Si la monarquía española ha dado lecciones de pintura al mundo, la británica es su maestra de arte dramático. Cuando llegas del paseo del Prado a Trafalgar Square, la National Gallery se te antoja un almacén (en el que destacan un velázquez y un goya), pero si se trata de teatro, con Britania sólo compite el Vaticano. Prueba de ello, la retransmisión de la Coronación de SM el rey Carlos que la BBC ofreciera el pasado 6 de mayo. ¡Qué ropajes! ¡Qué escenario! ¡Qué trompetazos! Ni Hollywood, ese reino de cartón-piedra regentado por gañanes, puede con la abadía de Westminster llena de cabezas coronadas. Ni con el ejército de voces y músicos que nos deleitó con las antífonas barrocas que hace tres siglos compusiera Händel, (nada de Quincy Jones ni de Burt Bacharach).
Lo único que hace falta es un poquito de “educación”, saludable curiosidad y una pizca de “cultura”. Tout simplement, my dear.

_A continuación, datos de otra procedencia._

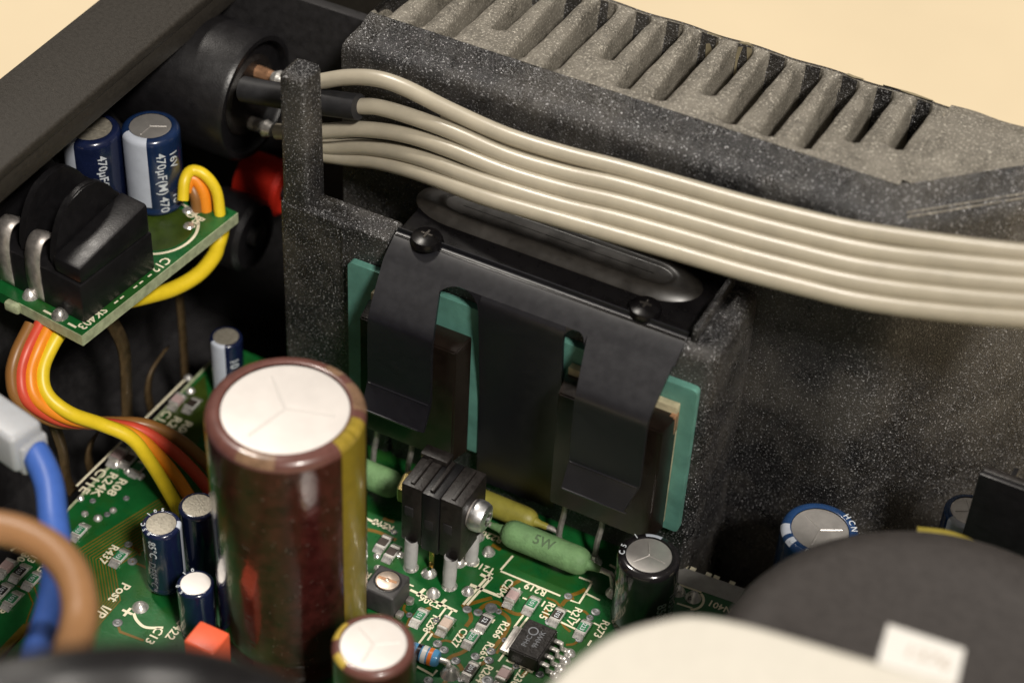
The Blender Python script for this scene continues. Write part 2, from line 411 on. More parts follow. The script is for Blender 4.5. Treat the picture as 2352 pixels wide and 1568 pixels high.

“Cultu ¿qué?”, inquirirán aquí los cansinos que en el pasado derruían templos románicos por “inútiles”. Son los mismos que hoy cuestionan la enseñanza del latín, la necesidad del arte abstracto y hasta la existencia del parque del Retiro, ese solar desaprovechado en el centro de Madrid. Lo único que esperan es su pronta recalificación (para aprovecharlo ellos, imagino) mientras se entretienen derribando las columnas y arbotantes que lo sostienen todo.
Es sorprendente que con semejantes derroches de ignaro fanatismo campando por ahí, signo lamentable de este tiempo, aún acierten a brillar entre nosotros miles de disciplinas, ruinas, ritos y legajos, genuinos legados analógicos que, como esta ceremonia de la Coronación, el paso de los años no acaba de destruir ni, por fortuna, borrar. O como las corridas de toros. O como el acueducto de Segovia (levantado, con toda probabilidad, por esclavos desnutridos). O como el afrancesado Peinado Cien de Ciudad Real, las mil estatuas de Cristóbal Colón desperdigadas por el mundo o las danzas, vertiginosas unas veces y de beatífica lentitud otras, que al ir terminando el verano se prodigan a lo largo y ancho de los atrios de España para honrar a Nuestra Señora.
Puertas abiertas al tiempo, testimonios irrefutables, huellas petrificadas y una certeza inequívoca: la de que ni siquiera nuestro propio mundo ha sido siempre como lo vemos ni como creemos ni, mucho menos, como nos gustaría que hubiese sido.
Un buen motivo para pactar con todos esos residuos, parar su deterioro y, sin necesidad de experimentar orgullo ni desagrado, mantenerlos ahí, de pie delante de nosotros para siempre.
Su presencia resulta no pocas veces incómoda y, a ratos, hasta inquietante, pero su desaparición tampoco haría desaparecer la verdad que proclaman. Y pactar con el pasado (para asumir que fue lo que fue, aunque pueda parecer mentira que así fuese) no es sólo una estimulante muestra de valor.
Es una reconfortante señal de inteligencia.